Instructions for the task
Reproduce the listing below exactly, beginning with its first line and ending with the line that holds "3, .28, .3, .5), root)['kind'] = 'stuff'"; pictures are not part of the copy.

Supplied material
___

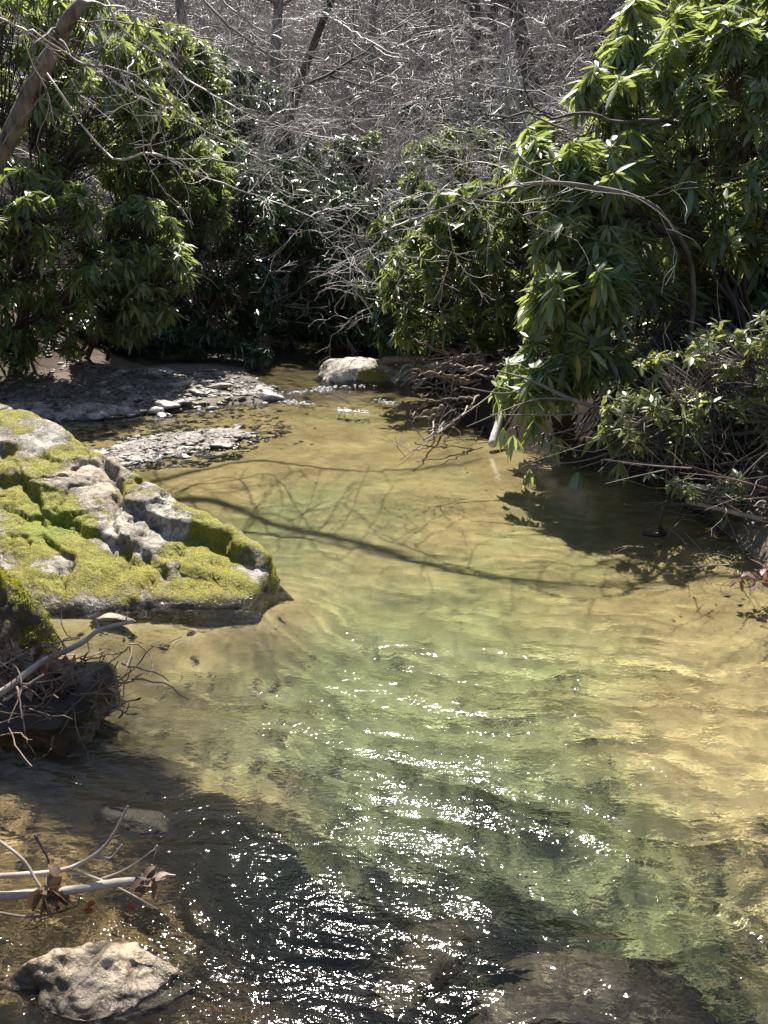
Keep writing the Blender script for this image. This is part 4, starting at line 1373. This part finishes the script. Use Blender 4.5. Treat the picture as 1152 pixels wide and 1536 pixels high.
# left tangle
stick('driftwood_branch', 'forked bare grey branch lying up out of the twig tangle by the dark rock', [(-60, 1062, 2.55), (0, 1040, 2.6), (60, 995, 2.7), (120, 966, 2.8), (150, 945, 2.85), (200, 932, 2.9)], .017, .007, 'wood_bleached', side=[
    ([(60, 995, 2.7), (75, 985, 2.68), (86, 972, 2.66)], .007), ([(-10, 1062, 2.6), (30, 1035, 2.62), (65, 1012, 2.6)], .009), ([(150, 945, 2.85), (146, 935, 2.85), (144, 927, 2.85)], .006), ([(188, 935, 2.9), (190, 930, 2.9), (189, 925, 2.9)], .006),
    ([(100, 975, 2.75), (95, 960, 2.75), (120, 955, 2.8)], .004)], seed=3)
stick('twig', 'thin bent twig reaching over the water from the tangle', [(95, 1040, 2.7), (140, 1040, 2.72), (175, 1022, 2.74), (202, 1003, 2.76)], .006, .0025, 'wood_brown', 'twig', seed=4)
stick('twig', 'pale straight twig crossing the tangle below the forked branch', [(0, 1000, 2.75), (60, 970, 2.85), (120, 957, 2.9)], .005, .003, 'wood_bleached', 'twig', seed=5)
root = thing('twig_tangle', (gnd(40, 1080)[0], gnd(40, 1080)[1] + .1, 0), 'dark flood-washed tangle of roots and twigs below the dark rock', 'debris')
tb = Tubes()
r = R_(720)
cc = np.array([gnd(40, 1085)[0], gnd(40, 1085)[1] + .12, .06])
for k in range(230):
    p0 = cc + r.normal(0, 1, 3) * np.array([.16, .1, .07])
    d = r.normal(0, 1, 3) * np.array([1, .7, .5])
    grow(tb, r, p0, d, r.uniform(.1, .34), r.uniform(.002, .006), 0, .3)
link('roots', tb.mesh('roots', M['wood_brown']), root)['kind'] = 'stuff'
V, F = poly_rock(np.zeros(3), [((0, 0, .1), (.2, -.1, 1)), ((0, -.17, 0), (0, -1, .4)), ((.24, 0, 0), (1, -.2, .4)), ((-.4, 0, 0), (-1, 0, 0)), ((0, .2, 0), (0, 1, 0)), ((0, 0, -.2), (0, 0, -1))], 5, 8)
V = V * (1 + .25 * fbm(V * 9, 5, 3))[:, None]
link('silt_core', mk_mesh('silt_core', V + cc + np.array([-.05, .02, -.04]), F, M['wood_black']), root)
n = 60
P = cc + r.normal(0, 1, (n, 3)) * np.array([.13, .06, .05]) + np.array([-.02, .06, .1])
link('dead_leaves', leaves_mesh('dead_leaves', P, nrm(r.normal(0, 1, (n, 3))), r.uniform(.04, .08, n), r, M['leaf_brown'], 3, .28, .3, .5), root)['kind'] = 'stuff'

# bottom-left sticks
stick('driftwood_branch', 'upper of the two sticks over the riffle, pale with an upturned forked tip', [(-80, 1318, 1.78), (0, 1314, 1.78), (90, 1306, 1.77), (140, 1284, 1.76), (168, 1255, 1.76), (192, 1209, 1.77)], .0095, .003, 'wood_bleached', side=[
    ([(142, 1283, 1.76), (165, 1287, 1.74), (183, 1267, 1.74)], .004), ([(98, 1306, 1.77), (140, 1316, 1.74), (190, 1338, 1.72), (236, 1364, 1.70)], .0045), ([(150, 1319, 1.74), (190, 1303, 1.74), (234, 1272, 1.76)], .003),
    ([(230, 1276, 1.76), (236, 1268, 1.76), (230, 1290, 1.74)], .002)], seed=6)
stick('driftwood_branch', 'lower of the two sticks over the riffle, thick and brown with a split end', [(-80, 1348, 1.72), (0, 1344, 1.72), (100, 1336, 1.72), (170, 1325, 1.72), (225, 1320, 1.72)], .013, .011, 'wood_bleached', side=[
    ([(222, 1320, 1.72), (245, 1313, 1.72), (263, 1313, 1.72)], .006), ([(222, 1322, 1.72), (238, 1324, 1.71), (248, 1318, 1.71)], .007)], seed=7)
stick('twig', 'thin twig slanting down across the two sticks at the frame edge', [(-10, 1255, 1.8), (35, 1290, 1.76), (60, 1330, 1.72), (90, 1365, 1.7)], .005, .003, 'wood_bleached', 'twig', seed=8)
stick('twig', 'dark upright twig crossing behind the two sticks', [(52, 1252, 1.85), (72, 1290, 1.82), (78, 1332, 1.8)], .004, .002, 'wood_black', 'twig', seed=9)
stick('twig', 'dark thin twig trailing in the riffle below the two sticks', [(-10, 1368, 1.68), (50, 1375, 1.66), (110, 1362, 1.7), (120, 1345, 1.72)], .004, .002, 'wood_brown', 'twig', seed=10)


def leaf_thing(name, px, py, Y, label, mat, L=.05, n=1, wid=.3, seed=1, spread=.02, cat='leaf'):
    r = R_(seed)
    P = at(px, py, Y) + r.normal(0, spread, (n, 3)) * (n > 1)
    A = nrm(r.normal(0, 1, (n, 3)) * np.array([.6, .4, 1]) - np.array([0, 0, .4]))
    m_ = leaves_mesh(name, P - np.array([0, 0, 0]), A, L * r.uniform(.8, 1.2, n), r, mat, 4, wid, .25, .6, var=r.uniform(.1, .9, n))
    return tag(link(name, m_), label, cat)


leaf_thing('dead_leaf_clump', 75, 1335, 1.70, 'brown dead leaves caught where the twigs cross the two sticks', M['leaf_brown'], .06, 16, .3, 21, .012)
leaf_thing('dead_leaf_clump', 222, 1325, 1.70, 'dark ragged dead leaves wrapped on the split stick end', M['leaf_brown'], .04, 14, .3, 22, .012)
leaf_thing('fallen_leaf', 130, 1362, 1.69, 'upright orange dead leaf caught in the riffle below the sticks', M['leaf_orange'], .035, 2, .4, 23, .004)
leaf_thing('fallen_leaf', 201, 1362, 1.69, 'small red-orange dead leaf touching the water near the twig end', M['leaf_orange'], .022, 2, .4, 24, .004)

# right side: dark snag in the water, bank branch, maroon plant, leaf litter
root = thing('dark_snag', gnd(985, 802), 'short black snag standing in the shallows under the bank', 'branch')
tb = Tubes()
tb.add(resample(np.array([gnd(964, 800, .01), gnd(985, 802, .02), gnd(998, 800, .035)]), 10), .016, .02, 6, .3, 2)
tb.add(resample(np.array([gnd(993, 800, .04), at(990, 785, 4.55), at(997, 760, 4.6), at(1015, 742, 4.7)]), 10), .016, .006, 6, .2, 2)
tb.add(resample(np.array([at(940, 770, 4.9), at(975, 762, 4.8), at(1000, 752, 4.7)]), 10), .005, .006, 5)
link('stem', tb.mesh('stem', M['wood_black']), root)
stick('bank_branch', 'straight pale dead branch lying on the sandy bank at the water edge', [(1030, 752, 4.75), (1085, 765, 4.6), (1152, 781, 4.45), (1230, 800, 4.3)], .014, .017, 'wood_bleached', seed=12)
r = R_(740)
for k in range(80):
    x0, y0 = r.uniform(960, 1230), r.uniform(690, 870)
    g_ = gnd(x0, y0)
    z = max(th(g_[0], g_[1]), 0.0)
    g_ = gnd(x0, y0, z)
    Y = g_[1]
    dx, dy = r.normal(0, 55), r.normal(0, 16)
    a, b = (x0, y0, Y - .05), (x0 + dx, y0 + dy - 8, Y - .1 + r.normal(0, .1))
    stick('bank_twig', 'thin bare twig or root among others straggling down the sandy bank', [a, ((a[0] + b[0]) / 2, (a[1] + b[1]) / 2 - r.uniform(-3, 5), (a[2] + b[2]) / 2), b], r.uniform(.0015, .005), .0012,
          ['bark_grey', 'wood_brown', 'wood_brown', 'wood_bleached'][r.integers(4)], 'twig', 'twigs on the sandy bank', sides=5, seed=k)
for k in range(34):
    x0, y0 = r.uniform(750, 940), r.uniform(596, 650)
    d_ = ray(x0, y0)
    Y = 4.6
    while Y < 9 and at(x0, y0, Y)[2] > max(th(*at(x0, y0, Y)[:2]), 0) + .01:
        Y += .05
    x1, y1 = x0 + r.normal(0, 26), y0 + r.uniform(18, 60)
    stick('bank_root', 'thin brown root hanging down the dark undercut bank behind the low limb', [(x0, y0, Y), ((x0 + x1) / 2 + r.normal(0, 8), (y0 + y1) / 2, Y - .06), (x1, y1, Y - r.uniform(.08, .2))], r.uniform(.004, .012), .002,
          ['wood_brown', 'wood_black', 'bark_grey'][r.integers(3)], 'root', 'roots on the undercut bank', sides=5, seed=k, wob=.01)
root = thing('maroon_plant', at(1125, 880, 3.75), 'small plant with maroon-grey leaves at the water edge', 'plant')
W_ = np.array([at(1125, 858, 3.72), at(1148, 850, 3.7), at(1140, 868, 3.66), at(1165, 862, 3.7), at(1110, 866, 3.7)])
tb = Tubes()
for w_ in W_:
    tb.add(resample(np.array([at(1190, 882, 3.8), (at(1170, 880, 3.78) + w_) / 2, w_]), 8), .004, .002, 5)
link('stem', tb.mesh('stem', M['wood_brown']), root)
P, A, LL = whorl_leaves(W_, np.repeat([[0, -.2, 1.0]], 5, 0), r, (5, 7), (.05, .07), (0, 30))
link('leaves', leaves_mesh('leaves', P, A, LL, r, M['leaf_maroon'], 3, .24, .2), root)


def litter(name, pts, label, r, L=(.05, .1)):
    n = len(pts)
    A = nrm(r.normal(0, 1, (n, 3)) * np.array([1, 1, .35]))
    o_ = link(name, leaves_mesh(name, pts, A, r.uniform(*L, n), r, M['leaf_brown'], 2, .25, .1, .4))
    return tag(o_, label, 'leaf litter', None, 'stuff')


RBP = [(740, 640), (800, 660), (905, 700), (985, 722), (1060, 775), (1160, 850), (1300, 900), (1300, 700), (1152, 640), (1000, 600), (760, 560)]
litter('fallen_leaves', ground_pts(RBP, 1800, r, .012), 'dry brown leaves strewn on the sandy bank', r)
litter('sunken_leaves', np.vstack([ground_pts([(100, 940), (420, 930), (500, 1200), (480, 1330), (100, 1360), (0, 1200)], 60, r, .012), ground_pts([(640, 680), (800, 720), (980, 790), (1152, 930), (1000, 960), (700, 760)], 50, r, .01)]), 'brown sunken leaves lying on the creek bed', r, (.03, .06))
q = np.stack([r.uniform(1.8, 6, 3200), r.uniform(-.5, 7, 3200)], -1)
q = q[sd_poly(q, POLY) > .12]
litter('fallen_leaves', np.concatenate([q, terrain(q)[:, None] + .012], -1), 'dry brown leaves lying on the bank by the near water', r)
q = np.stack([r.uniform(-.5, .5, 9000), r.uniform(13.5, 34, 9000)], -1)
q[:, 0] *= q[:, 1] * 1.1
q = q[sd_poly(q, POLY) > .4]
litter('fallen_leaves', np.concatenate([q, terrain(q)[:, None] + .02], -1), 'brown leaf litter covering the far hillside', r, (.08, .16))

# broken white water on the far riffle
m, t, p, o = new_mat('foam')
p.inputs['Base Color'].default_value = (0.8, 0.82, 0.84, 1)
p.inputs['Roughness'].default_value = 0.5
r = R_(760)
D, Fi = ico(1)
fp = []
for x0, y0, x1, y1, n in [(425, 590, 500, 584, 60), (470, 582, 560, 578, 60), (505, 614, 550, 619, 50), (565, 600, 600, 606, 40), (420, 602, 470, 606, 40), (590, 574, 640, 570, 40)]:
    u = r.random(n)
    g_ = gnd(x0 + (x1 - x0) * u + r.normal(0, 3, n), y0 + (y1 - y0) * u + r.normal(0, 1.3, n), 0.004)
    fp.append(g_)
fp = np.vstack(fp)
sc = np.stack([r.uniform(.006, .03, len(fp)), r.uniform(.005, .013, len(fp)), r.uniform(.004, .012, len(fp))], -1)
v = D[None] * (1 + .3 * r.normal(0, 1, (len(fp), len(D), 1))) * sc[:, None] + fp[:, None]
f = Fi[None] + (np.arange(len(fp)) * len(D))[:, None, None]
tag(link('foam', mk_mesh('foam', v.reshape(-1, 3), f.reshape(-1, 3), m)), 'flecks of white water on the far riffle', 'foam', None, 'stuff')

# sunlight refracted through the moving surface on to the bed
sl.cycles.is_caustics_light = True
wo = SC.objects['water']
wo.cycles.is_caustics_caster = True
for o_ in SC.objects:
    if o_.type == 'MESH' and o_ is not wo:
        n_ = (o_.parent.name if o_.parent else o_.name).split('.')[0]
        if n_ in ('ground', 'gravel', 'bed_pebbles', 'sunken_leaves', 'sunken_rock', 'wet_rock', 'creek_rock', 'mossy_boulder', 'dark_rock', 'stone', 'pale_stone', 'log', 'twig_tangle', 'driftwood_branch', 'twig', 'bank_twig', 'dark_snag', 'drift_stick'):
            o_.cycles.is_caustics_receiver = True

___

Complete answer
Keep writing the Blender script for this image. This is part 4, starting at line 1373. This part finishes the script. Use Blender 4.5. Treat the picture as 1152 pixels wide and 1536 pixels high.
# left tangle
stick('driftwood_branch', 'forked bare grey branch lying up out of the twig tangle by the dark rock', [(-60, 1062, 2.55), (0, 1040, 2.6), (60, 995, 2.7), (120, 966, 2.8), (150, 945, 2.85), (200, 932, 2.9)], .017, .007, 'wood_bleached', side=[
    ([(60, 995, 2.7), (75, 985, 2.68), (86, 972, 2.66)], .007), ([(-10, 1062, 2.6), (30, 1035, 2.62), (65, 1012, 2.6)], .009), ([(150, 945, 2.85), (146, 935, 2.85), (144, 927, 2.85)], .006), ([(188, 935, 2.9), (190, 930, 2.9), (189, 925, 2.9)], .006),
    ([(100, 975, 2.75), (95, 960, 2.75), (120, 955, 2.8)], .004)], seed=3)
stick('twig', 'thin bent twig reaching over the water from the tangle', [(95, 1040, 2.7), (140, 1040, 2.72), (175, 1022, 2.74), (202, 1003, 2.76)], .006, .0025, 'wood_brown', 'twig', seed=4)
stick('twig', 'pale straight twig crossing the tangle below the forked branch', [(0, 1000, 2.75), (60, 970, 2.85), (120, 957, 2.9)], .005, .003, 'wood_bleached', 'twig', seed=5)
root = thing('twig_tangle', (gnd(40, 1080)[0], gnd(40, 1080)[1] + .1, 0), 'dark flood-washed tangle of roots and twigs below the dark rock', 'debris')
tb = Tubes()
r = R_(720)
cc = np.array([gnd(40, 1085)[0], gnd(40, 1085)[1] + .12, .06])
for k in range(230):
    p0 = cc + r.normal(0, 1, 3) * np.array([.16, .1, .07])
    d = r.normal(0, 1, 3) * np.array([1, .7, .5])
    grow(tb, r, p0, d, r.uniform(.1, .34), r.uniform(.002, .006), 0, .3)
link('roots', tb.mesh('roots', M['wood_brown']), root)['kind'] = 'stuff'
V, F = poly_rock(np.zeros(3), [((0, 0, .1), (.2, -.1, 1)), ((0, -.17, 0), (0, -1, .4)), ((.24, 0, 0), (1, -.2, .4)), ((-.4, 0, 0), (-1, 0, 0)), ((0, .2, 0), (0, 1, 0)), ((0, 0, -.2), (0, 0, -1))], 5, 8)
V = V * (1 + .25 * fbm(V * 9, 5, 3))[:, None]
link('silt_core', mk_mesh('silt_core', V + cc + np.array([-.05, .02, -.04]), F, M['wood_black']), root)
n = 60
P = cc + r.normal(0, 1, (n, 3)) * np.array([.13, .06, .05]) + np.array([-.02, .06, .1])
link('dead_leaves', leaves_mesh('dead_leaves', P, nrm(r.normal(0, 1, (n, 3))), r.uniform(.04, .08, n), r, M['leaf_brown'], 3, .28, .3, .5), root)['kind'] = 'stuff'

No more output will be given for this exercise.